Six weeks, six artists, six brand-new sound installations, an immersive journey where sound, culture, and space collide in the heart of Glebe.
Proudly funded by Create NSW and Local Edition
Artists and Date:
Maissa Alameddine - 23 November
Chloë Sobek- 27 November
Time:
Doors: 7:30 pm
Music: 8:00 pm
Address: 277-279 Broadway, Glebe
What is Glebe Sound Installation?
Glebe Sound Installation is an arts series where leading musicians and sound artists transform Local Edition into a living gallery of sound. Over six weeks, six artists create brand-new sound installations using handcrafted objects from around the world, reimagining the space through their unique cultural and artistic visions.
How it works?
Each week, one artist takes over Local Edition and transforms the space into a unique sonic environment. From Monday to Thursday, they develop and refine their installation using handcrafted objects and experimental sound practices. From Thursday to Saturday, the installation opens to the public, inviting audiences to immerse themselves in a new sound world. The week culminates in a special ticketed solo performance by the artist, presented alongside their installation — a powerful finale that completes and extends their artistic vision.
Why you should attend?
Over six consecutive weeks, six artists from Persian, Arab, Korean, and Australian backgrounds, each with distinct practices in sound art, improvisation, and performance, will reshape the same space into six completely different sonic worlds. Every week offers a new cultural lens, a fresh artistic vision, and a unique performance. It’s the rare chance to witness how one venue can be transformed again and again, and to be part of Sydney’s most exciting sound experiment, right in the heart of Glebe.
About Artists:
Maissa Alameddine - 23 November
Maissa is a multi-disciplinary artist, creative producer and experienced vocalist. Maissa has performed solo and with Arabic and Persian jazz music ensembles as well as contemporary and classical Western orchestras. Maissa has performed with the Sydney Symphony Orchestra and has had shows at Phoenix Central, The City Recital Hall, Performance Space, Carriageworks, The Sydney Opera House and The Art Gallery of NSW. Maissa recently performed in Germany as part of Documenta Fifteen International art exhibition.

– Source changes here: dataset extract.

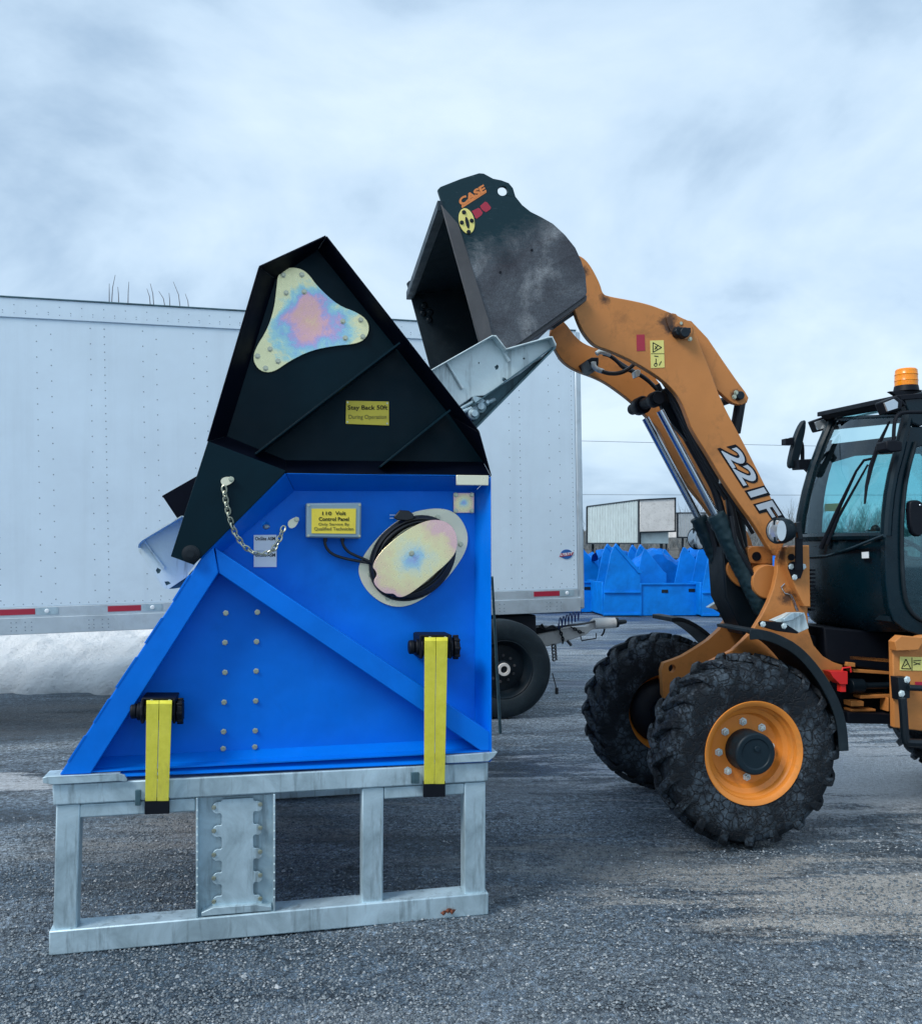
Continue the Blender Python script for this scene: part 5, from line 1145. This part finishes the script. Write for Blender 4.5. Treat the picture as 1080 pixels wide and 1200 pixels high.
def dtube(pts, t, r, name, mat, it=2, cl=False):
    MB().tube([DL.P(x, y, t) for x, y in chaikin(B_(pts), it, False)], r, 8, cl).obj(name, mat, dl)
def coil(a, b, n, rx, ry, t, r, name, mat):
    pts = []
    for i in range(n*14+1):
        f = i/(n*14); an = 2*math.pi*i/14; x = a[0]+(b[0]-a[0])*f+rx*math.cos(an)*.35; y = a[1]+(b[1]-a[1])*f+ry*math.sin(an)
        p_ = DL.P(*B_([(x, y)])[0], t); pts.append(p_+DL.n*.05*math.cos(an))
    MB().tube(pts, r, 6).obj(name, mat, dl)
coil((505, 170), (650, 105), 7, 34, 34, DT-.05, .006, 'air_hose', 'hose'); coil((478, 300), (485, 400), 5, 60, 16, DT-.02, .009, 'spring', 'cable')
dtube([(385, 180), (420, 200), (500, 190), (560, 180), (690, 165), (740, 150)], DT-.03, .012, 'air_hose', 'wear'); dtube([(400, 170), (430, 210), (470, 175), (500, 205), (520, 190)], DT-.05, .014, 'air_hose', 'cable')
dtube([(470, 480), (480, 520), (492, 560), (495, 600)], DT-.05, .006, 'cable', 'cable'); MB().box(DL.P(*B_([(497, 592)])[0], DT-.05), (.035, .035, .07)).obj('cable_plug', 'cable', dl, .006)
dtube([(648, 245), (655, 275), (745, 260), (748, 228)], DT-.02, .007, 'bracket_loop', 'dark', 0); dtube([(800, 200), (795, 225), (780, 245)], DT-.02, .01, 'hook', 'dark'); dtube([(565, 275), (590, 305)], DT-.02, .016, 'stub', 'wear', 0)
mb = MB(); rs2 = [DL.P(*p_, DT-.03) for p_ in chaikin(B_([(515, 205), (530, 240), (540, 280), (530, 300)]), 2, False)]+[]; rs3 = [DL.P(*p_, DT-.03) for p_ in chaikin(B_([(590, 190), (620, 205), (650, 225), (680, 225)]), 2, False)]
for ps in (rs2, rs3):
    r2 = resample(ps, .03)
    for i in range(len(r2)-1):
        a, b = r2[i], r2[i+1]; d = (b-a).normalized(); sd2 = DL.u if i % 2 else DL.n; sd2 = (sd2-d*sd2.dot(d)).normalized(); c = (a+b)/2
        mb.tube([c+d*.024*math.cos(q)+sd2*.013*math.sin(q) for q in [math.pi*k/5 for k in range(10)]], .006, 6, True)
mb.obj('safety_chain', 'dark', dl)
# rod leaning against the machine's far edge
mb = MB(); a = Vector((.17, 8.05, 0)); b = Vector(((576.5-CX)/F*7.2, 7.2, EYE-(676-HY)*7.2/F)); a = Vector(((586-CX)/F*8.0, 8.0, EYE-(843-HY)*8.0/F)); a.z = 0
mb.cyl(a, b, .014, .010, 8); tag(mb.obj('steel_rod', 'galvd'), 'thin grey rod standing upright in front of the dolly wheel', 'rod')

# ------------------------------------------------------------------ blue hoppers in the yard
def gable(m, x0, y, w_, t=.05, z0=.02, hp=1.72, hs=1.05, rnd_=0):
    loop = [(x0, y, z0), (x0+w_, y, z0), (x0+w_, y, hs), (x0+w_*.90, y, hs+.06), (x0+w_*.34, y, hp), (x0+w_*.28, y, hp+.01), (x0+w_*.20, y, hp-.16), (x0+w_*.02, y, hs-.30)]
    m.prism(loop, (0, t, 0)); return loop
def hopper(name, cover=True, seed=0):
    r = thing(name, (0, 0, 0), None, None)
    w_, L_ = .92, 1.9
    MB_ = MB(); gable(MB_, 0, 0, w_); MB_.obj('end_panel', 'blue2', r, .008)
    MB_ = MB(); gable(MB_, 0, .9, w_); MB_.obj('end_panel', 'blue2', r, .008)
    m = MB()
    for yy in (-.012, .888):
        m.prism([(w_*.93, yy-.03, 1.07), (w_*1.04, yy-.03, 1.05), (w_*1.04, yy-.03, 1.12), (w_*.95, yy-.03, 1.17), (w_*.34, yy-.03, 1.80), (w_*.30, yy-.03, 1.73)], (0, .14, 0))
    m.box((w_+.03, .02, 1.1), (.08, .08, .06)); m.obj('edge_rail', 'blue2', r, .004)
    m = MB(); m.box((w_/2, -.02, .60), (w_*.98, .05, .035)); m.box((w_/2, -.01, .06), (w_*.98, .07, .05)); m.box((w_*.4, -.03, .63), (.2, .02, .03)); m.obj('kick_plate', 'blue2', r, .004)
    m = MB(); m.box((w_+.95, .06, .41), (1.86, .06, .78)); m.box((w_+.95, .05, .80), (1.9, .10, .04)); m.box((w_+.01, .05, .41), (.05, .11, .8)); m.box((w_+1.88, .05, .41), (.05, .11, .8)); m.obj('low_wall', 'blue2', r, .006)
    m = MB(); m.box((w_+.62, .025, .62), (.16, .012, .08)); m.box((w_+1.30, .025, .64), (.16, .012, .08)); m.obj('lifting_slot', 'dark', r, .003)
    m = MB(); gable(m, w_+.02, .55, .80, hp=1.66, z0=.5); m.obj('divider_panel', 'blue2', r, .008); m = MB(); gable(m, w_+1.0, .55, .92, hp=1.70, z0=.5); m.obj('divider_panel', 'blue2', r, .008)
    m = MB(); m.box((w_*.5+.9, 1.9, .45), (w_+1.8, .06, .8)); m.box((w_*.5+.9, .95, .06), (w_+1.8, 1.8, .05)); m.box((-.0, .95, .45), (.05, 1.8, .8)); m.obj('hull', 'blue2', r, .01)
    if cover:
        nx, ny = 46, 22; vs = []
        for j in range(ny+1):
            for i in range(nx+1):
                u_, v_ = i/nx, j/ny; x = .1+u_*2.7; y = .95+v_*1.0
                h = 1.30+.36*abs(math.sin(u_*math.pi*2+seed))**1.6+.10*noise.noise(Vector((x*2.2, y*2, seed)))+.07*noise.noise(Vector((x*6, y*5, seed)))-.9*max(0, abs(v_-.5)-.25)
                if v_ < .08: h -= .6
                vs.append((x+.04*noise.noise(Vector((x*5, y*5, 9+seed))), y, h))
        m = MB(); m.add(vs, [(j*(nx+1)+i, j*(nx+1)+i+1, (j+1)*(nx+1)+i+1, (j+1)*(nx+1)+i) for j in range(ny) for i in range(nx)]); m.obj('crumpled_liner', 'liner', r, smooth=30)
    return r
def put(r, px, Y, rot, label):
    r.location = ((px-CX)/F*Y, Y, 0); r.rotation_euler = (0, 0, R(rot)); tag(r, label, 'hopper', 'blue steel hoppers stored in the yard'); return r
h1 = hopper('steel_hopper', seed=1.0)
put(h1, 707, 22.0, 4, 'blue steel hopper whose whole pointed end panel and slotted low wall face the yard')
put(copy_tree(h1), 590, 23.0, 8, 'blue steel hopper standing mostly behind the corner post of the white trailer')
put(copy_tree(h1), 822, 21.8, 3, 'blue steel hopper seen just left of the lift cylinders of the loader')
h2 = hopper('steel_hopper', seed=2.3)
put(h2, 640, 25.6, 6, 'back-row blue hopper showing directly beside the trailer corner, its liner crumpled')
put(copy_tree(h2), 738, 25.8, 4, 'back-row blue hopper with crumpled liner below the dark gap between the far trailers')
put(copy_tree(h2), 848, 25.4, 4, 'back-row blue hopper partly hidden by the loader headlight and cylinders')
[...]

Maissa has been part of the contemporary Arab Australian arts community for over twenty years. She has produced a series of creative cultural projects in Sydney and is a founding member of Western Sydney-based Arab Theatre Studio (ATS). She is the Creative Director and one of the lead vocalists in ATS’s musical project Ensemble Dandana, a collective who produce Arabic music, deliver workshops and develop new and old sounds through experimental public improvisations.
Chloë Sobek- 27 November
Chloë Sobek is a composer-performer based in Naarm, Australia. Her work is currently centred on More-than-human-music, concerned with conceptualising the more-than-human within a sonic practice. The work points to a diverse enquiry of sonic and musical forms, from acoustemology through to Noise Music. Chloë’s practice is built around the Renaissance double bass, the violone. Her creative process couples maximalist and musique concrète sensibilities. She has been described as ‘an artist that is thinking deeply about how to aestheticise what’s on everyone’s mind; to use art to drive engagement with ideas whilst pushing the boundaries of technique and technicality ’ - Kieran Ruffles, 4zzz.

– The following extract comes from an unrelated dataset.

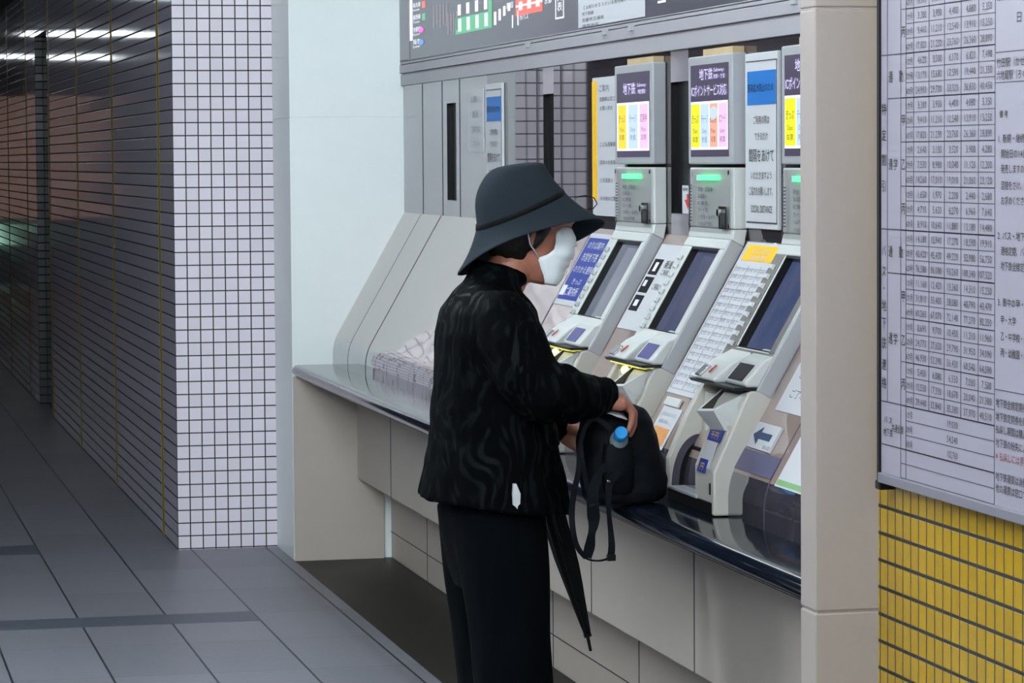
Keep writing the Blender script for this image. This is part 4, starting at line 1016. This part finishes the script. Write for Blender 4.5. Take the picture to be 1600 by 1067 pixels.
# trousers
b = MB()
b.loft([ring(1.475, YP, .86, .105, .160), ring(1.468, YP, .76, .112, .166), ring(1.470, YP, .68, .108, .168), ring(1.476, YP, .60, .096, .160), ring(1.480, YP, .56, .088, .145)])
for sy in (-1, 1):
    b.loft([ring(1.470, YP+sy*.08, .74, .106, .090), ring(1.480, YP+sy*.09, .60, .100, .090), ring(1.492, YP+sy*.096, .45, .091, .086), ring(1.502, YP+sy*.100, .30, .088, .083), ring(1.506, YP+sy*.102, .16, .088, .081), ring(1.506, YP+sy*.102, .055, .088, .081)])
me = remesh(b, .006, 5)
for v, nn_ in zip(me.vertices, [w_.normal.copy() for w_ in me.vertices]):
    p = v.co; v.co += nn_*(.006*mnoise.noise(Vector((p.x*10, p.y*10, p.z*4)))+.003*mnoise.noise(Vector((p.x*30, p.y*30, p.z*6))))
link('trousers', me, 'trousers', pe, smooth='all', fix=False)
for sy in (-1, 1):
    b = MB(); yy = YP+sy*.105
    b.loft([[Vector((1.555+(x_-.5)*.0+dx, yy+dy, z_)) for dx, dy in [(.125*math.cos(t)*sx, .045*math.sin(t)*sx) for t in [2*math.pi*i/28 for i in range(28)]]] for z_, sx in ((.0, .95), (.012, 1.0), (.02, 1.0), (.035, .97), (.055, .86), (.075, .62))] if 0 else [ring(1.560, yy, z_, .125*sx, .046*sx, 28) for z_, sx in ((.0, .95), (.010, 1.0), (.02, 1.0), (.035, .98))]+[ring(1.545, yy, .06, .098, .043, 28), ring(1.52, yy, .085, .062, .039, 28)])
    sh = link('shoe', b.mesh('shoe'), 'shoe', pe, smooth=True)

# ------------------------------------------------------------------ bag, bottle, tissue, umbrella
bg_ = thing('backpack', (1.785, 6.80, ZC), 'black nylon backpack standing on the counter under the hand', 'bag')
b = MB()
rs = []
for z, cx, a, bb in ((.7462, 1.768, .074, .058), (.7495, 1.767, .086, .066), (.765, 1.766, .094, .071), (.80, 1.763, .096, .073), (.85, 1.757, .094, .072), (.90, 1.750, .088, .068), (.935, 1.746, .080, .060), (.955, 1.743, .070, .046), (.964, 1.742, .054, .03)):
    rs.append(ring(cx, 6.80, z, a, bb, 40, tx=.004, e=.78))
b.loft(rs)
me = remesh(b, .006, 3)
for v, nn_ in zip(me.vertices, [w_.normal.copy() for w_ in me.vertices]):
    p = v.co
    if p.z > .752: v.co += nn_*(.006*mnoise.noise(p*16)+.003*mnoise.noise(p*40))
link('bag_body', me, 'bag', bg_, smooth='all', fix=False)
b = MB(); b.loft([ring(1.735, 6.7335, z, a, bb, 24, e=.8) for z, a, bb in ((.775, .030, .014), (.79, .036, .018), (.85, .036, .020), (.885, .033, .018))])
link('side_pocket', b.mesh('side_pocket'), 'bag', bg_, smooth=True)
def strap(name, xz, w_, y=6.66, th=.0012, wob=.004):
    b = MB(); P_ = [Vector((x_, y+wob*math.sin(2.1*i), z_)) for i, (x_, z_) in enumerate(xz)]
    # round the polyline off
    for _ in range(2):
        Q = [P_[0]]
        for a_, c_ in zip(P_[:-1], P_[1:]): Q += [a_.lerp(c_, .25), a_.lerp(c_, .75)]
        P_ = Q+[P_[-1]]
    rings = []; m_ = len(P_)
    for i, p in enumerate(P_):
        t = (P_[min(i+1, m_-1)]-P_[max(i-1, 0)]).normalized(); side = t.cross(Vector((0, 1, 0))).normalized(); n_ = t.cross(side).normalized()
        q = i/(m_-1)*(len(w_)-1); k = min(int(q), len(w_)-2); ww = (w_[k]*(1-q+k)+w_[k+1]*(q-k))/2
        rings.append([p+side*ww+n_*th, p-side*ww+n_*th, p-side*ww-n_*th, p+side*ww-n_*th])
    b.loft(rings); return link(name, b.mesh(name), 'bag', bg_, smooth=False)
strap('strap', [(1.700, .925), (1.668, .952), (1.642, .937), (1.632, .900), (1.630, .878), (1.626, .833), (1.6175, .796), (1.6104, .751), (1.612, .700), (1.622, .665), (1.642, .642)], [.012, .010, .010, .012, .014, .012, .010])
strap('strap', [(1.636, .910), (1.632, .895), (1.6345, .857), (1.6405, .822), (1.652, .779), (1.656, .755)], [.008, .010, .014])
strap('strap', [(1.690, .845), (1.668, .825), (1.657, .780), (1.659, .745), (1.662, .718), (1.6535, .691), (1.652, .669), (1.645, .642)], [.016, .018, .026, .029, .016, .024, .020])
strap('strap', [(1.720, .830), (1.6965, .810), (1.6925, .775), (1.695, .734), (1.7005, .690), (1.7005, .663), (1.698, .638)], [.018, .016, .010, .015, .017])
strap('strap', [(1.640, .642), (1.6563, .6345), (1.6792, .6345), (1.704, .643)], [.005, .004, .006])
b = MB(); b.box(1.6895, 1.7095, 6.655, 6.667, .633, .648); link('buckle', b.mesh('buckle'), 'black', bg_, bevel=.002)
b = MB(); b.box(1.690, 1.697, 6.655, 6.662, .806, .812); link('buckle', b.mesh('buckle'), 'chrome', bg_, bevel=.001)

bt = thing('water_bottle', (1.737, 6.735, .80), 'clear drink bottle with a bright blue cap in the backpack pocket', 'bottle')
ax_ = Vector((-.12, -.90, .42)).normalized()
def axial(c_, prof_, n=24):
    u_ = ax_.cross(Vector((1, 0, 0))).normalized(); v_ = ax_.cross(u_)
    return [[Vector(c_)+ax_*h_+(u_*math.cos(2*math.pi*i/n)+v_*math.sin(2*math.pi*i/n))*r_ for i in range(n)] for h_, r_ in prof_]
cb = Vector((1.7315, 6.6950, .9085))
b = MB(); b.loft(axial(cb, [(-.055, .020), (-.035, .021), (-.022, .019), (-.014, .0150), (-.001, .0150)]))
link('bottle_body', b.mesh('bottle_body'), 'bottle', bt, smooth=True)
b = MB(); b.loft(axial(cb, [(-.006, .0158), (.0, .0160), (.012, .0152), (.0145, .0135)]))
link('bottle_cap', b.mesh('bottle_cap'), 'cap', bt, smooth=True)
b = MB(); q0 = Vector((1.700, 6.700, .944)); gr = []
for i in range(5):
    for j in range(4):
        gr.append(q0+Vector((.012*i, .012*j-.006*mnoise.noise(Vector((i, j, 0))), .012-.004*i+.009*j*.5+.004*mnoise.noise(Vector((i*.7, j*.7, 3))))))
b.add(gr, [(i*4+j, i*4+j+1, (i+1)*4+j+1, (i+1)*4+j) for i in range(4) for j in range(3)])
ts = link('paper_tissue', b.mesh('paper_tissue'), 'paper', None, smooth='all', base=tuple(q0)); tag(ts, 'crumpled white tissue tucked in the bag under the hand', 'tissue')
ts.modifiers.new('t', 'SOLIDIFY').thickness = .0012

um = thing('umbrella', (1.72, 7.085, .40), 'folded black umbrella hanging point down beside the straps', 'umbrella')
b = MB(); UA = [(1.6560, .790, .012), (1.6590, .755, .021), (1.6640, .713, .0275), (1.6740, .670, .0285), (1.6860, .630, .0280), (1.7000, .580, .0265), (1.7130, .535, .0225), (1.7240, .495, .0180), (1.7430, .428, .0110), (1.7495, .404, .008)]
rings = []
for k, (x_, z_, r_) in enumerate(UA):
    rings.append([Vector((x_, 7.085, z_))+Vector((math.cos(t), math.sin(t), -.2*math.cos(t)))*r_*(1+.10*math.cos(8*t+k*.35)) for t in [2*math.pi*i/64 for i in range(64)]])
b.loft(rings); link('canopy', b.mesh('canopy'), 'umbrella', um, smooth='all')
b = MB(); b.tube([(1.7485, 7.085, .408), (1.7570, 7.085, .366)], [.0045, .0036], 12); link('ferrule', b.mesh('ferrule'), 'black', um, smooth=True)
b = MB(); b.tube([(1.7490, 7.085, .4070), (1.7508, 7.085, .4000)], [.0095, .0095], 16); link('tip_cup', b.mesh('tip_cup'), 'black', um, smooth=True)
b = MB(); b.tube([(1.657, 7.085, .79), (1.660, 7.088, .86), (1.668, 7.10, .92), (1.672, 7.125, .955), (1.685, 7.135, .965), (1.70, 7.125, .955), (1.704, 7.105, .93)], [.006, .008, .009, .009, .009, .009, .008], 12); link('handle', b.mesh('handle'), 'black', um, smooth='all')
b = MB(); b.tube([(1.664, 7.0545, .705), (1.676, 7.054, .66), (1.690, 7.056, .62)], [.004, .006, .004], 8); link('closing_strap', b.mesh('closing_strap'), 'umbrella', um)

This installation presents an experimental archive of the violone, composed of sound and artefacts that resist conventional models of documentation and preservation. Rather than securing a lineage of repertoire or technique, the archive stages a speculative counter-history—an imagined genealogy that unsettles entrenched narratives of Western art music.

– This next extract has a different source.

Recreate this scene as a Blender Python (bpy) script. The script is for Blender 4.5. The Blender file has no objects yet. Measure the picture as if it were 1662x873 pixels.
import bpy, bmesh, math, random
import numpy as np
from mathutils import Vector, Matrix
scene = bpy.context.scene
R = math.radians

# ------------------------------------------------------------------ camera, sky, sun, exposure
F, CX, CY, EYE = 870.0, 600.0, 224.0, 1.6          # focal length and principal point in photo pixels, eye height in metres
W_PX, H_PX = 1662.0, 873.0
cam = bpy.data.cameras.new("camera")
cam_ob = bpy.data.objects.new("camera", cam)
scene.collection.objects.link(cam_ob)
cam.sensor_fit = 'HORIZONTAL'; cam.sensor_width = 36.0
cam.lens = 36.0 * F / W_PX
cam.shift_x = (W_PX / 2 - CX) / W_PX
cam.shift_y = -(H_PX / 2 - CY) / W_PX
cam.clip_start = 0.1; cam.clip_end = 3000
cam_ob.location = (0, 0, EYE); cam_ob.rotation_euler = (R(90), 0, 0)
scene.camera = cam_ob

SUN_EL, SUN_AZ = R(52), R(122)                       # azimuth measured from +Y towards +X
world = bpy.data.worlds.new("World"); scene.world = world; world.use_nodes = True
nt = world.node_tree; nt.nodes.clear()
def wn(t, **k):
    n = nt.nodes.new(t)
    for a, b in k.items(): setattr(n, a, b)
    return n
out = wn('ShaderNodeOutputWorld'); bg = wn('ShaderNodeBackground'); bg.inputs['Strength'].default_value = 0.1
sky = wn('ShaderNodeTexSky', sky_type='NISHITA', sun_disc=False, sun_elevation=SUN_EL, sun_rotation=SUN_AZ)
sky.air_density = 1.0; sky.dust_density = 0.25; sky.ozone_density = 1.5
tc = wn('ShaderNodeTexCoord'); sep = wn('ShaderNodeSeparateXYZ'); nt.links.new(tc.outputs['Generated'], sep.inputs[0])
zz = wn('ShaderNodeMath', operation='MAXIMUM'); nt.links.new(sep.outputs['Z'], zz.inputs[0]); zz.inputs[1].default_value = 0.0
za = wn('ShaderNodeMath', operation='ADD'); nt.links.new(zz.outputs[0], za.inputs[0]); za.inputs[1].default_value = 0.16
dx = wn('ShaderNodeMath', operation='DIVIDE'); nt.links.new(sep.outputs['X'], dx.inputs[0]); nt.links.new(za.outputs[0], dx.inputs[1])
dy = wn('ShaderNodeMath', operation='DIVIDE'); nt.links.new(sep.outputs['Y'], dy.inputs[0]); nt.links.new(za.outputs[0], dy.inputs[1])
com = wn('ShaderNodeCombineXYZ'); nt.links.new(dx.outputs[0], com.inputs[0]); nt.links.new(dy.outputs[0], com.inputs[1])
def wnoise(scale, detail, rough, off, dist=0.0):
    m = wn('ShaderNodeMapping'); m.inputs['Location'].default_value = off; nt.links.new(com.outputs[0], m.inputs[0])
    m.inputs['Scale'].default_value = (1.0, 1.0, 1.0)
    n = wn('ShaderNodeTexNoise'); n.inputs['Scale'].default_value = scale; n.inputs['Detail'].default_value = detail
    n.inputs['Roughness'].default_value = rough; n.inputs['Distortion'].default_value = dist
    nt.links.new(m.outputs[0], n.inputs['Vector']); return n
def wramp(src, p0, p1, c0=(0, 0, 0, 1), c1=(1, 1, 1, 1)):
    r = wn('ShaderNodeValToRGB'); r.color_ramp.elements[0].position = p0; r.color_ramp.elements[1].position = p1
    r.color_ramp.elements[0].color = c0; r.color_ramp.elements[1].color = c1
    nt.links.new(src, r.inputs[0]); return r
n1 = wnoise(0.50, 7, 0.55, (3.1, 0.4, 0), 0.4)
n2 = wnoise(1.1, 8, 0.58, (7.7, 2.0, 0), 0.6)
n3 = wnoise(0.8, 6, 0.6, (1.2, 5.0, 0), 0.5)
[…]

By foregrounding the instability, partiality, and constructedness of historical accounts, the work reframes the violone not as a static vessel of tradition but as a porous site of fiction, materiality, and transformation. Through fragments of sound, objects, and traces, the installation invites audiences into an unstable archive where the past is reconfigured, and new futures, and music history, can be imagined.